Fitzgerald had already secured the cooperation of Time magazine reporter Matthew Cooper, who agreed to testify after saying he received the "express personal consent" of his source to reveal his identity.

Cooper told the grand jury that Rove was the first person to tell him about Plame, although Cooper said Rove did not disclose her name. Cooper said he also discussed her and her husband with Libby.

Syndicated newspaper columnist Robert Novak first revealed Plame's identity in a column on July 14, 2003, citing two administration officials, shortly after Wilson, on July 14, published an opinion piece in The New York Times that accused the administration of twisting intelligence on Iraq.

According to The Times, Miller met with Libby on July 8, 2003, and talked with him by telephone later that week.

Plame's husband has long asserted the leak was meant in retaliation for his criticism of Bush's Iraq policy in 2003 related to a CIA-funded trip to investigate whether Niger helped supply nuclear materials to Baghdad.

Wilson said his report that he found no evidence of Iraq trying to get nuclear materials from Niger was ignored by Bush, who used such a charge as part of his justification for invading Iraq.

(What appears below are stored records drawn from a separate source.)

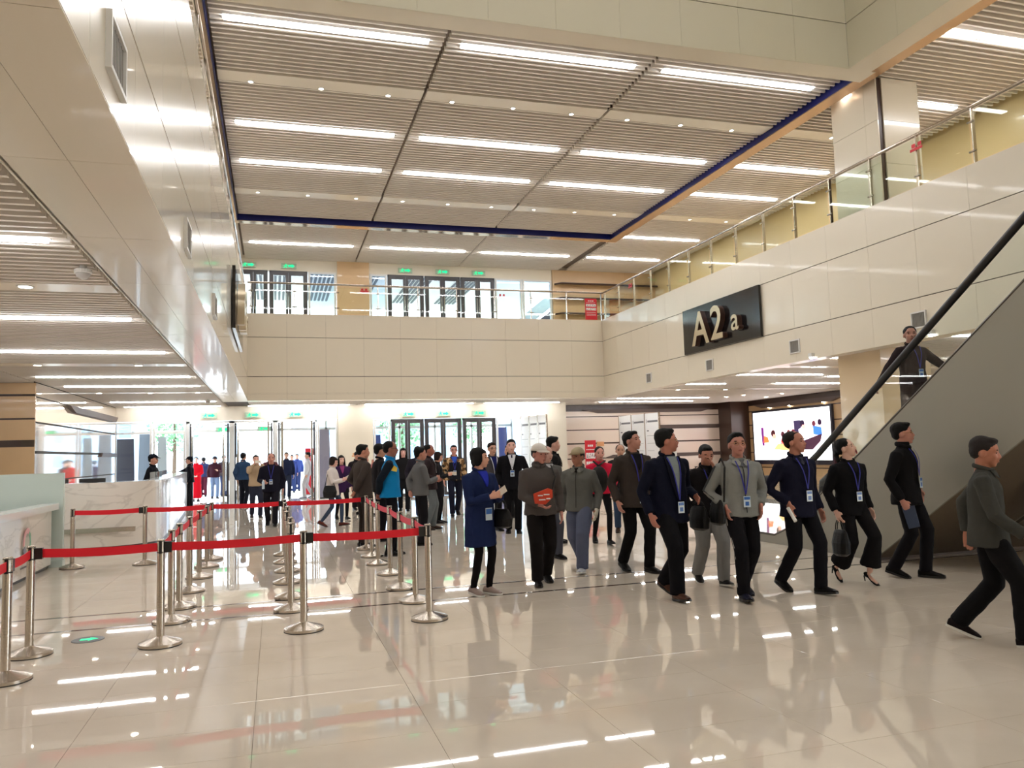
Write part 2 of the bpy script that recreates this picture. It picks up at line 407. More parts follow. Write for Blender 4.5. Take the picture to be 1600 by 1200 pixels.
wn = [0]; dn = [0]
def window(x0, x1, z0, z1, y=YD, transom=None, m=WHITEF, g=GLASS, t=0.06):
    wn[0] += 1
    f = MB()
    f.box(x0, x0 + t, y - 0.03, y + 0.09, z0, z1, m); f.box(x1 - t, x1, y - 0.03, y + 0.09, z0, z1, m)
    f.box(x0 + t, x1 - t, y - 0.03, y + 0.09, z1 - t, z1, m); f.box(x0 + t, x1 - t, y - 0.03, y + 0.09, z0, z0 + t, m)
    if transom: f.box(x0 + t, x1 - t, y - 0.02, y + 0.08, transom, transom + 0.06, m)
    o = f.build('window_%d' % wn[0], kind='structure')
    MB().box(x0 + t, x1 - t, y + 0.02, y + 0.035, z0 + t, z1 - t, g).build('pane', o)
    return o
def dark_door(x0, x1, z0, z1, y=YD, m=DARKM):
    dn[0] += 1
    t = 0.09
    f = MB().box(x0, x0 + 0.05, y - 0.04, y + 0.1, z0, z1, m).box(x1 - 0.05, x1, y - 0.04, y + 0.1, z0, z1, m).box(x0, x1, y - 0.04, y + 0.1, z1 - 0.06, z1, m)
    o = f.build('door_%d' % dn[0], kind='structure')
    mid = (x0 + x1) / 2
    for a, b, hx in ((x0 + 0.05, mid - 0.005, -1), (mid + 0.005, x1 - 0.05, 1)):
        lf = MB().box(a, a + t, y - 0.02, y + 0.05, z0 + 0.01, z1 - 0.06, m).box(b - t, b, y - 0.02, y + 0.05, z0 + 0.01, z1 - 0.06, m)
        lf.box(a + t, b - t, y - 0.02, y + 0.05, z1 - 0.15, z1 - 0.06, m).box(a + t, b - t, y - 0.02, y + 0.05, z0 + 0.01, z0 + 0.13, m)
        lo = lf.build('door_leaf', o)
        MB().box(a + t, b - t, y + 0.01, y + 0.02, z0 + 0.13, z1 - 0.15, GLASS).build('pane', lo)
        xh = (b - t / 2) if hx < 0 else (a + t / 2)
        MB().tube([(xh, y - 0.07, z0 + 0.75), (xh, y - 0.07, z0 + 1.35)], 0.012, CHROME).tube([(xh, y - 0.07, z0 + 0.8), (xh, y - 0.02, z0 + 0.8)], 0.008, CHROME).tube([(xh, y - 0.07, z0 + 1.3), (xh, y - 0.02, z0 + 1.3)], 0.008, CHROME).build('door_handle', lo)
    return o
def open_door(x0, x1, z0, z1, y=YD):
    """glass door bay with two chrome-edged leaves standing open"""
    dn[0] += 1
    f = MB().box(x0, x0 + 0.10, y - 0.03, y + 0.12, z0, z1, WHITEF).box(x1 - 0.06, x1, y - 0.03, y + 0.12, z0, z1, WHITEF).box(x0, x1, y - 0.03, y + 0.1, z1 - 0.07, z1, WHITEF)
    o = f.build('door_%d' % dn[0], kind='structure')
    for xh, s in ((x0 + 0.14, 1), (x1 - 0.10, -1)):
        L = 0.62; a = math.radians(80)
        lf = MB(); 
        def P(u): return (xh + s * math.cos(a) * u, y - math.sin(a) * u)
        for u in (0.0, L):
            px, py = P(u); lf.box(px - 0.03, px + 0.03, py - 0.03, py + 0.03, z0 + 0.01, z1 - 0.08, CHROME if u else DARKM)
        for zz in (z0 + 0.03, z1 - 0.16):
            (ax, ay), (bx, by) = P(0), P(L)
            lf.tube([(ax, ay, zz), (bx, by, zz)], 0.03, CHROME, 6)
        lo = lf.build('door_leaf', o)
        (ax, ay), (bx, by) = P(0.02), P(L - 0.02)
        MB().add([(ax, ay, z0 + 0.05), (bx, by, z0 + 0.05), (bx, by, z1 - 0.18), (ax, ay, z1 - 0.18)], [(0, 1, 2, 3)], GLASS).build('pane', lo)
        px, py = P(L - 0.08)
        MB().tube([(px - s * 0.05, py, z0 + 0.5), (px - s * 0.05, py, z0 + 1.6)], 0.014, CHROME).build('door_handle', lo)
    return o
window(-5.02, -3.9, 0, 2.84, transom=2.45, g=GLASSB); window(-3.86, -2.86, 0, 2.84, transom=2.45)
open_door(-2.84, -1.42, 0, 2.84); open_door(-1.42, 0.0, 0, 2.84); open_door(0.0, 1.42, 0, 2.84)
window(1.44, 2.12, 0, 2.84, transom=None)
window(3.40, 3.98, 0, 2.80)
for a, b in ((4.02, 5.2), (5.24, 6.6), (6.66, 7.92)): dark_door(a, b, 0, 2.80)
window(7.96, 9.88, 0, 2.80, g=GLASSB)
for a, b in ((-1.18, -0.22), (-0.16, 1.13)): dark_door(a, b, ZT - 0.04, 8.1)
window(1.17, 2.12, ZT - 0.04, 8.1, g=GLASSB); window(3.34, 3.94, ZT - 0.04, 8.1, g=GLASSB)
for a, b in ((3.98, 5.30), (5.36, 6.68), (6.72, 8.02)): dark_door(a, b, ZT - 0.04, 8.1)
window(8.06, 9.12, ZT - 0.04, 8.1, g=GLASSB); window(9.16, 10.33, ZT - 0.04, 8.1, g=GLASSB)

# ---- lower walls left, right, behind
ws = MB().box(-5.25, -5.0, 19.42, YD, 0, ZL + 0.1, JOINT).build('wall_left_side', kind='structure')
POL = mat('polished_wall', srgb(232, 214, 194), 0.05, metal=0.45, spec=0.8, coat=1.0)
for k, (z0, z1) in enumerate([(0, 0.55), (0.58, 1.16), (1.19, 1.78), (1.84, 2.44), (2.48, 3.0), (3.03, 3.32)]):
    MB().box(-5.0, -4.98, 19.42, YD - 0.01, z0, z1, POL).build('panel', ws)
LEDGE = mat('brown_ledge', srgb(92, 76, 70), 0.55)
MB().prism([(-4.98, 22.0, 3.0), (-4.98, 28.3, 3.0), (-4.98, 28.0, 2.84), (-4.98, 22.6, 2.84)], (0.10, 0, 0), LEDGE).build('ledge', ws)
MB().prism([(-4.98, 26.2, 1.84), (-4.98, 28.4, 1.84), (-4.98, 28.4, 1.72), (-4.98, 26.0, 1.72)], (0.06, 0, 0), LEDGE).build('ledge', ws)
wst = MB().box(-9.5, -5.0, 19.44, 19.6, 0, ZL + 0.1, BROWN).build('wall_left_front', kind='structure')
for (z0, z1) in [(0, 0.9), (1.0, 1.93), (2.08, 2.52), (2.56, 3.03), (3.08, 3.32)]:
    MB().box(-9.5, -4.99, 19.40, 19.44, z0, z1, WOOD).build('panel', wst)
XW = 19.2
we = MB().box(10.72, 18.4, 30.0, 30.2, 0, ZL + 0.1, BROWN).build('wall_far', kind='structure')
for (z0, z1) in [(0, 0.52), (0.56, 1.12), (1.16, 1.72), (1.78, 2.28), (2.32, 2.82), (2.86, 3.06)]:
    MB().box(10.74, 18.3, 29.97, 30.0, z0, z1, PINKW).build('panel', we)
MB().prism([(12.0, 29.97, 3.12), (18.0, 29.97, 3.12), (17.4, 29.97, 2.98), (12.7, 29.97, 2.98)], (0, -0.1, 0), LEDGE).build('ledge', we)
MB().prism([(13.4, 29.97, 2.30), (14.3, 29.97, 2.44), (18.3, 29.97, 2.44), (18.3, 29.97, 2.30)], (0, -0.07, 0), LEDGE).build('ledge', we)
MB().prism([(12.9, 29.97, 1.14), (13.3, 29.97, 1.26), (18.3, 29.97, 1.26), (18.3, 29.97, 1.14)], (0, -0.07, 0), LEDGE).build('ledge', we)
MB().box(18.3, 19.4, 29.0, 30.2, 0, ZL + 0.1, BROWN).build('wall_corner', kind='structure')
MB().box(10.46, 10.73, YD + 0.31, 29.95, 0, ZL + 0.1, CREAM).build('wall_return', kind='structure')
wg = MB().box(XW, XW + 0.2, 0, 30.2, 0, ZL + 0.1, BROWN).build('wall_screen', kind='structure')
for (z0, z1) in [(0, 0.55), (0.59, 1.16), (1.20, 1.75), (1.79, 2.30), (2.34, 2.86), (2.90, 3.12)]:
    MB().box(XW - 0.03, XW, 0, 29.0, z0, z1, WOOD).build('panel', wg)
MB().prism([(XW - 0.03, 23.0, 3.14), (XW - 0.03, 28.6, 3.14), (XW - 0.03, 27.9, 2.98), (XW - 0.03, 23.7, 2.98)], (-0.12, 0, 0), LEDGE).build('ledge', wg)
# room shell out of view
SH = mat('shell_wall', srgb(222, 208, 184), 0.5)
YEL = mat('gallery_wall', srgb(226, 200, 150), 0.35, coat=0.2)
MB().box(-9.5, -9.3, -6, YD, 0, 12, SH).build('wall_west', kind='structure')
MB().box(-9.5, 24, -6.3, -6, 0, 12, SH).build('wall_front', kind='structure')
MB().box(14.75, 14.95, -6, YD, ZT - 0.2, 12, YEL).build('wall_gallery_right', kind='structure')
MB().box(-4.95, -4.85, 1.5, YD, ZT - 0.2, ZC + 0.2, SH).build('wall_gallery_left', kind='structure')

# ---- columns
c = MB().box(11.30, 12.5, 12.55, 13.75, 0, ZL + 0.1, mat('column_stone', srgb(208, 184, 148), 0.25, coat=0.3)).build('column', label='beige stone column standing beside the escalator under the gallery', cat='column')
c2 = empty('column', (10.98, 11.85, ZT - 0.05), label='tall cream panelled column with dark vertical slot behind the gallery railing', cat='column')
CM = mat('column_panel', srgb(214, 204, 184), 0.22, coat=0.4)
MB().box(0.13, 1.07, 0.12, 1.34, 0, 2.55, BROWN).build('core', c2)
for z in (0, 0.85, 1.7):
    MB().box(0.10, 0.13, 0.10, 0.42, z + 0.003, z + 0.847, CM).build('panel', c2)
    MB().box(0.10, 0.13, 0.424, 1.35, z + 0.003, z + 0.847, CM).build('panel', c2)
    MB().box(0.24, 1.09, 0.09, 0.12, z + 0.003, z + 0.847, CM).build('panel', c2)

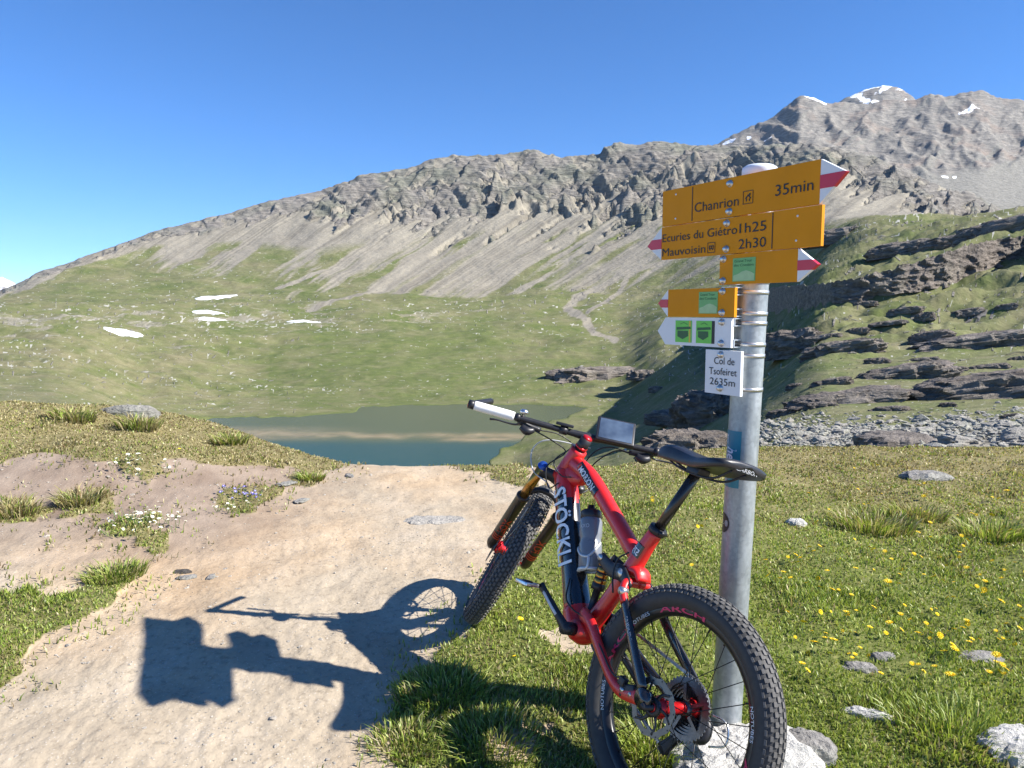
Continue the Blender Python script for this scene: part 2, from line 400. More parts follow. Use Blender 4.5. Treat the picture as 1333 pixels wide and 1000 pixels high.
f = t.n('MapRange', {'Value': t.math('ADD', m0, t.math('MULTIPLY', t.math('SUBTRACT', n2, .5), .8)), 'From Min': .35, 'From Max': .65}).outputs[0]
M_ground = t.pbr(Base_Color=t.mix(f, dirt, soil), Roughness=.95, Specular_IOR_Level=.15,
                 Normal=t.bump(t.math('ADD', n2, t.math('MULTIPLY', t.math('SUBTRACT', .4, pv), .3)), .006, .7))
me = mesh_from('ground', np.stack([XX, YY, ZZ], -1).reshape(-1, 3), grid_faces(*XX.shape), M_ground, True)
mound = ss(-.9, -1.9, XX) * ss(3.2, 4.3, YY + .25 * fbm(XX * 2, YY * 2, 3, 5))
dryn = np.clip(ss(3.6, 6.2, YY + 1.2 * fbm(XX * .8, YY * .8, 3, 41)) + .55 * (XX < -1), 0, 1)
cover_attr(me, np.stack([tb, mound, dryn, tb * 0], -1).reshape(-1, 4))
add('ground', me, kind='structure')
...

After initially promising to fire anyone found to have leaked information in the case, Bush in July offered a more qualified pledge: "If someone committed a crime they will no longer work in my administration."

Prominent Democrats have called on Bush to fire Rove, the architect of his two presidential election victories and now his deputy chief of staff, or block his access to classified information.

Rove's attorneys said Rove did nothing wrong.